The instant case is distinguishable because the trial court in denying the motion for summary judgment made no legal ruling nor found that there were disputed issues of material fact regarding worker's compensation immunity. The court as a procedural matter simply allowed discovery based on the allegations in the complaint. Instead of denying the motion for summary judgment, the trial court could have simply deferred ruling on the motion. However, the court did not err in refusing to entertain the motion for summary judgment until discovery was completed. A motion for summary judgment, unlike a motion to dismiss, is generally not made until the facts are developed through discovery. See Fla.R.Civ.P. 1.510(c).

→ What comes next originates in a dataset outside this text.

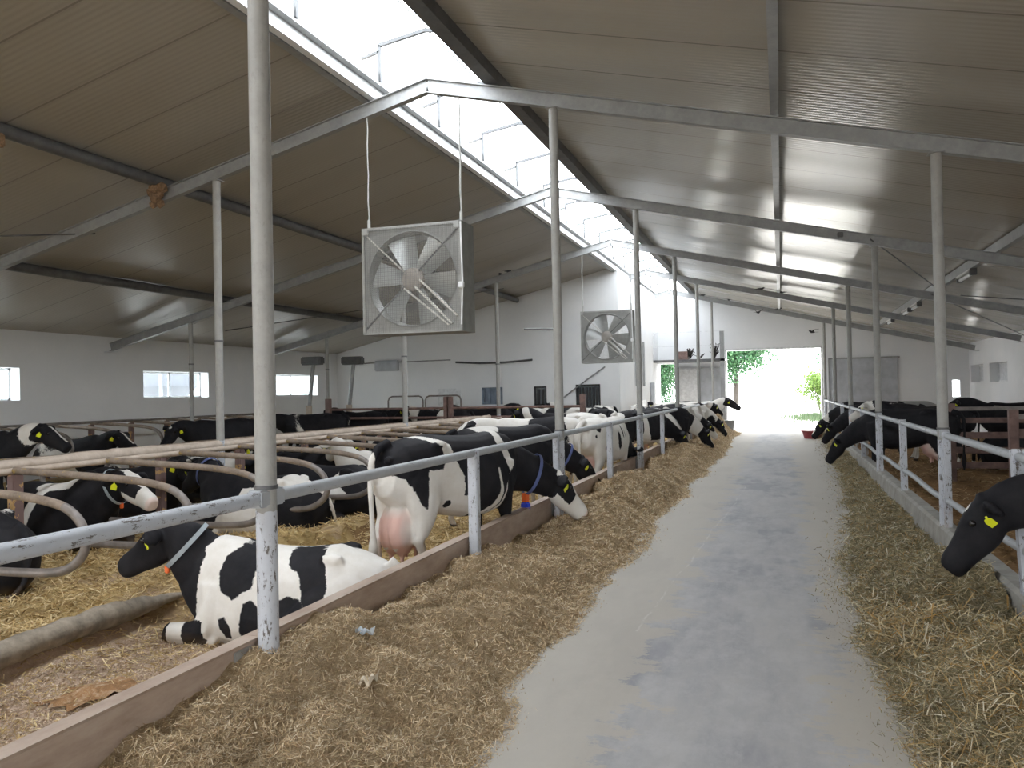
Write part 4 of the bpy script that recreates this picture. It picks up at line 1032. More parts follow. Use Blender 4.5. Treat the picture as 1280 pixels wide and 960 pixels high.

An order which denies as premature a motion for summary judgment claiming workers' compensation immunity should not be considered an appealable order under Rule 9.130(a)(3)(C)(vi). Therefore the appeal is dismissed. Cf. Integrity Homes of Central Florida, Inc. v. Goldy, 672 So. 2d 839 (Fla. 5th DCA 1996) (where defendant appealed order denying motion for summary judgment which claimed worker's compensation immunity, appealed order was dismissed because record failed to show that trial court ruled defendant was not entitled to immunity as a matter of law). If the trial court eventually decides that there are disputed issues of material fact that preclude summary judgment, ACT can appeal from that order. City of Lake Mary, supra; Breakers Palm Beach, Inc. v. Gloger, supra.

APPEAL DISMISSED.

PETERSON, C.J., and ANTOON, J., concur.